Des perspectives prudentes
Que signifie alors la remise en cause des acquis sociaux dans ce contexte ? À long terme, l’agenda 2010 et les réformes Hartz qui s’y trouvent signifient que l’État dit adieu au consensus social de l’après-guerre. La responsabilité des assurances sociales se reporte de plus en plus sur l’individu, la famille ou d’autres collectivités, sur des « auxiliaires  » privés ou d’intérêts communs. Cela ouvre des espaces et des perspectives pour l’engagement citoyen tout autant que pour le travail des Kameradschaften néo-nazies, comme on a pu le constater déjà dans certaines communes est-allemandes avec le travail social en direction de la jeunesse. Si les néo-nazis parviennent, au cours de ce processus de transformation sociale, à se débarrasser de leur réputation sulfurense (à moins qu’ils n’aient jamais été vraiment exclus à certains endroits), alors ils pourront s’établir de façon encore plus solide dans le quotidien des Allemands. Si on devait assister à de tels développement, une mobilisation antifasciste qui se limiterait à l’exclusion des néo-nazis, ne suffirait pas, à coup sûr. Il ne suffit pas d’empêcher les néo-nazis d’atteindre le micro pendant les manifestations du lundi. Les antifascistes doivent dire clairement pourquoi la politique des néo-nazis ne résoud aucun problème. Cela ne réussira pas partout, mais cela n’en reste pas moins nécessaire.
De nombreux manifestants ont réagi aux critiques des médias par des mots d’ordre appelant à ne pas se laisser diviser entre Allemands de l’Est ou de l’Ouest, ou entre Allemands et étrangers. Les antifascistes doivent tout mettre en uvre pour que dans ce mouvement, personne ne joue la carte du racisme. H

Ulli Jentsch
Tiré de Monitor n17, septembre 2004, journal de l’apabiz, antifaschistisches pressearchiv und bildungszentrum (Centre d’archives et de formation antifascistes), membre du réseau Antifanet

1. En référence aux « manifestations du lundi » qui, à Leipzig par exemple, précédèrent la chute du Mur de Berlin en novembre 1989.

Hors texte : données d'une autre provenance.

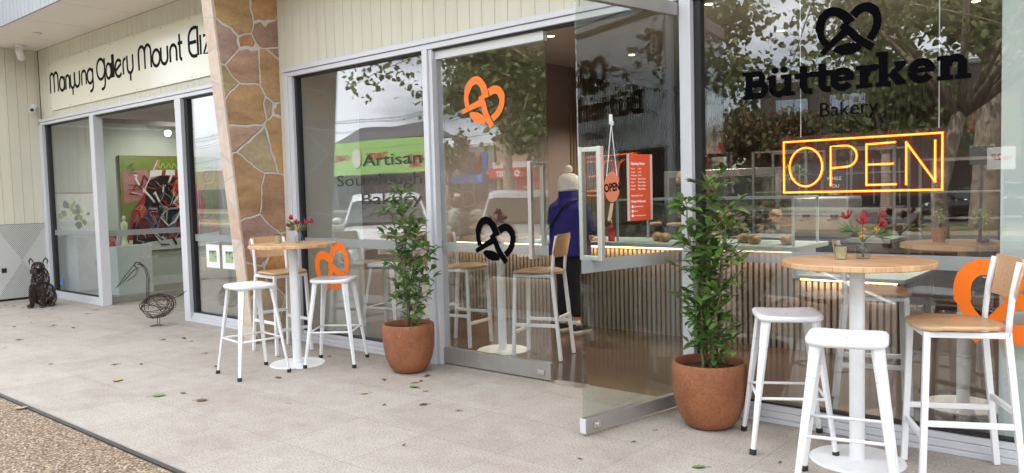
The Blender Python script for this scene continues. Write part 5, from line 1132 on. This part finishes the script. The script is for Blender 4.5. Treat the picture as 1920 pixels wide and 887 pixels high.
# ---- vehicles
def car(label,loc,rz,paint,kind='wagon',plate=None,cat='car'):
    """nose towards local +x"""
    e=E('parked_car',loc,label,cat,rz); pm=mat('paint_%s'%kind+'_%d'%int(paint[0]*1000),paint,.22,.15,coat=.6)
    if kind=='van': L,W,HB,HR=4.9,.95,1.08,1.92; top=[(-2.35,1.0),(-2.28,1.86),(-1.5,1.92),(.6,1.90),(1.05,1.78),(1.75,1.12)]
    elif kind=='wagon': L,W,HB,HR=4.7,.91,.96,1.62; top=[(-2.25,.98),(-2.0,1.50),(-1.2,1.60),(.3,1.60),(.75,1.45),(1.45,1.02)]
    else: L,W,HB,HR=4.6,.90,.90,1.44; top=[(-1.75,.95),(-1.1,1.36),(-.4,1.44),(.35,1.42),(.75,1.25),(1.35,.96)]
    def sec(x,w_,z0,z1,r_=.10):
        pts=[]
        for (yy,zz) in ((-1,z0+.08),(-1.0,z0+(z1-z0)*.45),(-.985,z1-.10),(-.90,z1),(-.4,z1+.02),(.4,z1+.02),(.90,z1),(.985,z1-.10),(1.0,z0+(z1-z0)*.45),(1,z0+.08),(.92,z0),(-.92,z0)): pts.append((x,yy*w_,zz))
        return pts
    h=L/2; st_=[(-h,.80*W,.38,.72),(-h+.08,.94*W,.24,HB-.05),(-h+.5,W,.22,HB),(-1,W,.20,HB),(0,W,.20,HB),(.9,W,.20,HB),(1.5,W*.99,.20,HB-.02),(h-.55,W*.96,.22,HB-.09),(h-.16,W*.88,.24,HB-.20),(h-.02,W*.76,.30,HB-.34)]
    body=O('body',MB().loft([sec(x,w_,a,b) for x,w_,a,b in st_]),pm,e,True,auto=38)
    def gs(x,z): k=.86 if z>HB+.2 else .97; zb=HB-.02; return [(x,-W*.96,zb),(x,-W*(.96+k)/2,(zb+z)/2),(x,-W*k*.93,z-.03 if z>zb+.1 else z),(x,-W*k*.8,z),(x,W*k*.8,z),(x,W*k*.93,z-.03 if z>zb+.1 else z),(x,W*(.96+k)/2,(zb+z)/2),(x,W*.96,zb)]
    gh=O('greenhouse',MB().loft([gs(x,z) for x,z in top]),mat('car_glass',(.02,.03,.035),.05,spec=.8),e,True,auto=30)
    rf=top[1:-1]; mb=MB().loft([[(x,-W*.86*.93-.004,z-.028+.004),(x,-W*.86*.8,z+.012),(x,W*.86*.8,z+.012),(x,W*.86*.93+.004,z-.024)] for x,z in rf],cap=False,closed=False); O('roof',mb,pm,e,True)
    pl=MB(); a=top[-2]; b=top[-1]; c_=top[0]; d=top[1]
    for s_ in (-1,1):
        pl.tube([(a[0],s_*W*.80,a[1]-.01),(b[0]+.02,s_*W*.93,b[1]-.02)],.032,6).tube([(c_[0],s_*W*.95,c_[1]),(d[0],s_*W*.80,d[1]-.02)],.045,6)
        mx_=(a[0]+d[0])/2; pl.tube([(mx_,s_*W*.955,HB-.02),(mx_-.05,s_*W*.82,HR-.06)],.028,6)
    O('pillars',pl,pm,e,True)
    for s_ in (-1,1):
        for x in (-h+.85,h-.90):
            wl=O('wheel',MB().tube([(x,s_*(W-.20),.32),(x,s_*(W+.01),.32)],.32,24),M_rubber,e,auto=40,bevel=.02); O('rim',MB().tube([(x,s_*(W-.02),.32),(x,s_*(W+.018),.32)],.20,20),M_chrome,wl,auto=40)
        O('headlight',MB().loft([[(h-.10+dx,s_*(W*.60),HB-.36+dz),(h-.16+dx,s_*(W*.84),HB-.33+dz),(h-.30+dx,s_*(W*.93),HB-.28+dz)] for dx,dz in ((0,0),(-.03,.13))],cap=False,closed=False),mat('lamp_lens',(.75,.78,.8),.1,.3),e)
        O('tail_light',MB().box(-h-.01,-h+.05,s_*W*.80-.08,s_*W*.80+.08,.62,.86),M_red,e,bevel=.01); O('wing_mirror',MB().ball((b[0]-.25,s_*(W+.12),HB+.10),.07,.11,.08,10,7),pm,e,True)
    O('grille',MB().box(h-.035,h+.005,-W*.5,W*.5,.34,.52),M_dark,e,bevel=.01); O('bumper',MB().box(h-.10,h+.02,-W*.70,W*.70,.24,.33),M_dark if kind!='van' else M_white,e,bevel=.02)
    p=O('number_plate',MB().box(h+.006,h+.012,-.19,.19,.42,.53),M_paper,e)
    if plate: t=text_mesh(plate,.11,.0004,'CENTER',sx=.8); t.xf(Matrix(((0,0,1,h+.0135),(1,0,0,0),(0,1,0,.435),(0,0,0,1)))); O('plate_lettering',t,M_ink,p)
    return e
car('white wagon parked nose towards the left window with a white number plate',(-13.6,-7.0,-.13),R(41),(.80,.80,.80),'wagon','XAVE0S')
car('pale silver wagon parked in the bay opposite the closed door leaf',(-10.3,-7.9,-.13),R(50),(.40,.44,.45),'wagon')
car('black sedan on the road opposite the right window',(-5.5,-30.5,-.10),R(180),(.012,.013,.016),'sedan')
car('white sedan parked outside the red post shop',(-35.5,-39.2,-.10),R(180),(.75,.76,.78),'sedan')
car('blue grey wagon driving on the road behind the garden wall',(-17.5,-30.0,-.10),R(180),(.10,.13,.18),'wagon')
car('dark grey wagon in the car park right of the second plane tree',(3.2,-8.2,-.13),R(85),(.05,.052,.056),'wagon')
person('man in a pale shirt walking in the car park beside the white wagon',(-10.6,-6.2,-.13),R(170),1.50,coat=(.38,.45,.40),trous=(.06,.07,.09),hair=(.20,.14,.10),coat_low=.84,arms='down')
g=G('ribbed_roof'); wv=g.n('ShaderNodeTexWave',{'Vector':g.tc,'Scale':1.6}); c=g.ramp(wv.outputs['Fac'],[(.3,(.045,.047,.052)),(.6,(.12,.12,.13))]); g.l(c,g.b.inputs['Base Color']); M_ribroof=g.m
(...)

2. Parti communiste allemand, ex-SED, parti unique en RDA de 1949 à 1989.
3. Ou encore : « Hartz, tu te tailles - Par ici le travail ! », ndt
4. La plus notable concerne le MLPD (Marxistisch-Leninistische Partei Deutschlands, Parti marxiste-léniniste allemand), qui a réussi à avoir une position étonamment bonne dans le mouvement.
5. ou Jour de l’unité allemande (Tag der deutschen Einheit).
6. Protection de la patrie de Thuringe : Heimat signifie en allemand l’endroit où l’on est né et auquel on est attaché.
7. Structures d’organisation souples des néo-nazis construites sur le modèle de l’organisation des SA.